I probably would have shrugged my shoulders at this one--it's just another low-budget, crappy horror film--but it was made as a follow-up to the fabulous "White Zombie." I expected more of "Revolt of the Zombies" because "White Zombie" is a dyed-in-the-wool classic horror film, one of the best zombie movies ever made (and perhaps even the *first* zombie movie ever made), and it was as low-budget as "Revolt."

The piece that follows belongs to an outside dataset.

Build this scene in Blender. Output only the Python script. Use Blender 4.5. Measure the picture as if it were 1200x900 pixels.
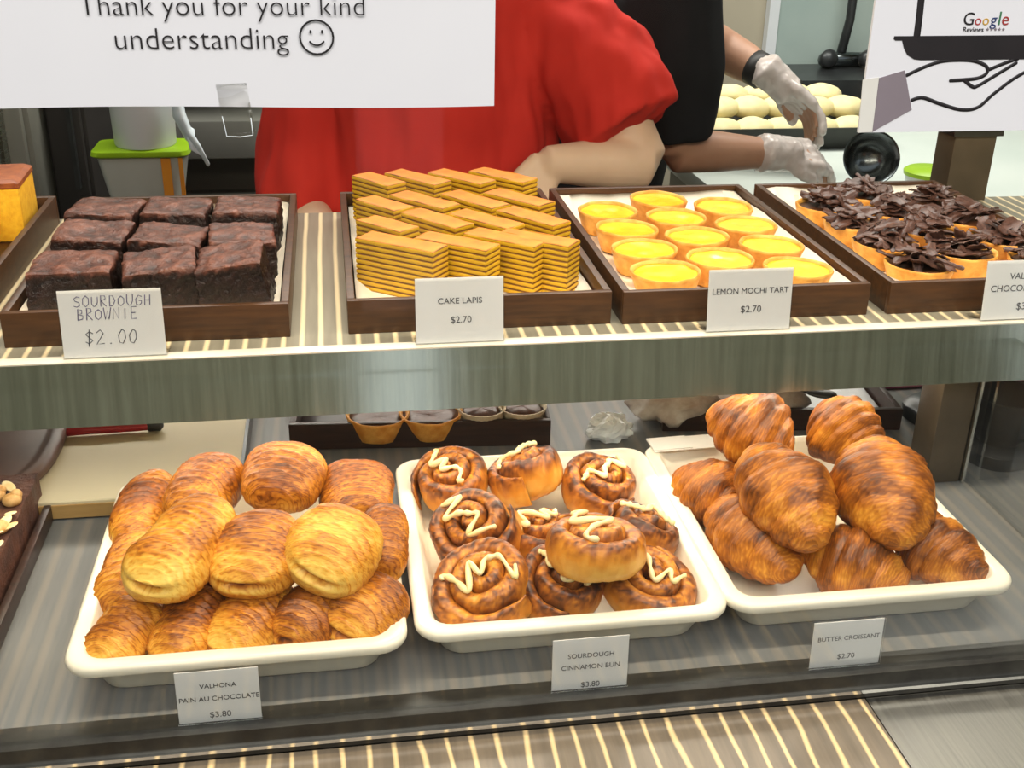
import bpy, bmesh, math, random
from mathutils import Vector, Matrix, noise
import numpy as np
R_ = math.radians
SC = bpy.context.scene
COL = SC.collection
for o in list(bpy.data.objects):
    bpy.data.objects.remove(o)

# ------------------------------------------------------------------ camera
FPX = 1315.9
CP = Vector((0.0, -0.9085, 0.5630))
pitch, yaw, roll = 0.4270, 0.1631, -0.0207
_f = Vector((math.sin(yaw) * math.cos(pitch), math.cos(yaw) * math.cos(pitch), -math.sin(pitch)))
_r = Vector((math.cos(yaw), -math.sin(yaw), 0))
_d = _f.cross(_r)
RI = _r * math.cos(roll) + _d * math.sin(roll)
DN = -_r * math.sin(roll) + _d * math.cos(roll)
cam = bpy.data.cameras.new('camera')
cam.sensor_width = 36
cam.lens = FPX / 1200 * 36
cam.clip_start = .02
co = bpy.data.objects.new('camera', cam)
COL.objects.link(co)
co.matrix_world = Matrix(((RI.x, -DN.x, -_f.x, CP.x), (RI.y, -DN.y, -_f.y, CP.y), (RI.z, -DN.z, -_f.z, CP.z), (0, 0, 0, 1)))
SC.camera = co

# ------------------------------------------------------------------ light
SC.view_settings.view_transform = 'Standard'
SC.view_settings.look = 'None'
SC.view_settings.gamma = 1
SC.view_settings.use_curve_mapping = False
SC.view_settings.exposure = 0.05
SC.cycles.use_denoising = True
SC.cycles.max_bounces = 8
SC.cycles.transparent_max_bounces = 16
w = bpy.data.worlds.new('world')
SC.world = w
w.use_nodes = True
w.node_tree.nodes['Background'].inputs[0].default_value = (.90, .95, 1.0, 1)
w.node_tree.nodes['Background'].inputs[1].default_value = .8

def area(name, loc, size, sizey, power, col, target):
    l = bpy.data.lights.new(name, 'AREA')
    l.shape = 'RECTANGLE'; l.size = size; l.size_y = sizey; l.energy = power; l.color = col
    o = bpy.data.objects.new(name, l); COL.objects.link(o)
    o.location = loc
    o.rotation_euler = (Vector(target) - Vector(loc)).to_track_quat('-Z', 'Y').to_euler()
    return o
area('canopy_strip_light', (.22, -.12, .70), 1.5, .06, 10, (1, .86, .66), (.22, .12, 0.1))
area('shelf_strip_light', (.17, .026, .150), 1.0, .016, 1.0, (1, .87, .68), (.17, -.11, 0))
area('rear_fill_light', (.17, .405, .150), 1.1, .016, 2.0, (1, .93, .82), (.17, .30, 0))  # added fill lamp, brightens the dark back of the lower level
area('shop_ceiling_light', (.3, -1.7, 1.65), 2.4, .9, 44, (1, .97, .93), (.3, -1.2, -.9))
area('kitchen_ceiling_light', (.5, 1.45, 1.55), 2.6, .6, 60, (1, .96, .88), (.5, 1.35, 0))

# ------------------------------------------------------------------ helpers
def lin(c):
    return tuple(((x / 255) / 12.92 if x / 255 <= .04045 else ((x / 255 + .055) / 1.055) ** 2.4) for x in c) + (1,)

def at_z(u, v, z):
    d = _f + RI * ((u - 600) / FPX) + DN * ((v - 450) / FPX)
    return CP + d * ((z - CP.z) / d.z)

def at_y(u, v, y):
    d = _f + RI * ((u - 600) / FPX) + DN * ((v - 450) / FPX)
    return CP + d * ((y - CP.y) / d.y)

def nz(p, s=1.0, o=0.0):
    return noise.noise(Vector((p[0] * s + o, p[1] * s + o * 1.7, p[2] * s - o)))

def tag(o, label=None, cat=None, group=None, kind=None):
    if label: o['label'] = label
    if cat: o['category'] = cat
    if group: o['group'] = group
    if kind: o['kind'] = kind
    return o

def empty(name, loc=(0, 0, 0), rz=0, label=None, cat=None, group=None):
    o = bpy.data.objects.new(name, None)
    COL.objects.link(o)
    o.empty_display_size = .03
    o.location = loc
    o.rotation_euler = (0, 0, rz)
    return tag(o, label, cat, group)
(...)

Click here to read my review of "White Zombie" at The Bela Lugosi Collection.

Tuesday, October 13, 2009

'X the Unknown' is the dirtiest radioactive monster of all!

X: The Unknown (1956)
Starring: Dean Jagger, Leo McKern, Michael Ripper, Edward Chapman, John Harvey, William Lucas, Ian MacNaughton, and Anthony Newley
Directors: Leslie Norman and Joseph Losey
Rating: Eight of Ten Stars

A routine military exercise on the Scottish moors brings draws forth a mysterious, formless mud-creature from the depths of the Earth. Research scientist Adam Royston (Jagger) and an assortment of law enforcement and military personnel work to discover the nature of the creature and figure out how to stop it, even as it gains strength and claims evermore victims.


"X: The Unknown" is a rarely seen and underrated monster movie from Hammer Films. Like so many horror/sci-fi films from the 1950, it features a radioactivity-driven creature that seems destined to destroy the world. The creature here is particularly well-conceived, particularly in light of the fact it's perfect for the limited effects budget and technology that the filmmakers were working with.

This is a well-crafted movie, where everyone both in front of the camera and behind it are doing their very best work. The script is suspenseful and perfectly paced, the creature is well-conceived and perfect for a film of limited budget, and the various model and special effects shots are better looking than in films with five times the budget. The actors give top-of-the-line, perfectly believable performances Heck, even James Bernard, whose music I often find overblown and inappropriately loud at all the wrong times, provided a score that works perfectly throughout the movie.

"X: The Unknown" is a film I recommend highly to lovers of 1950s sci-fi.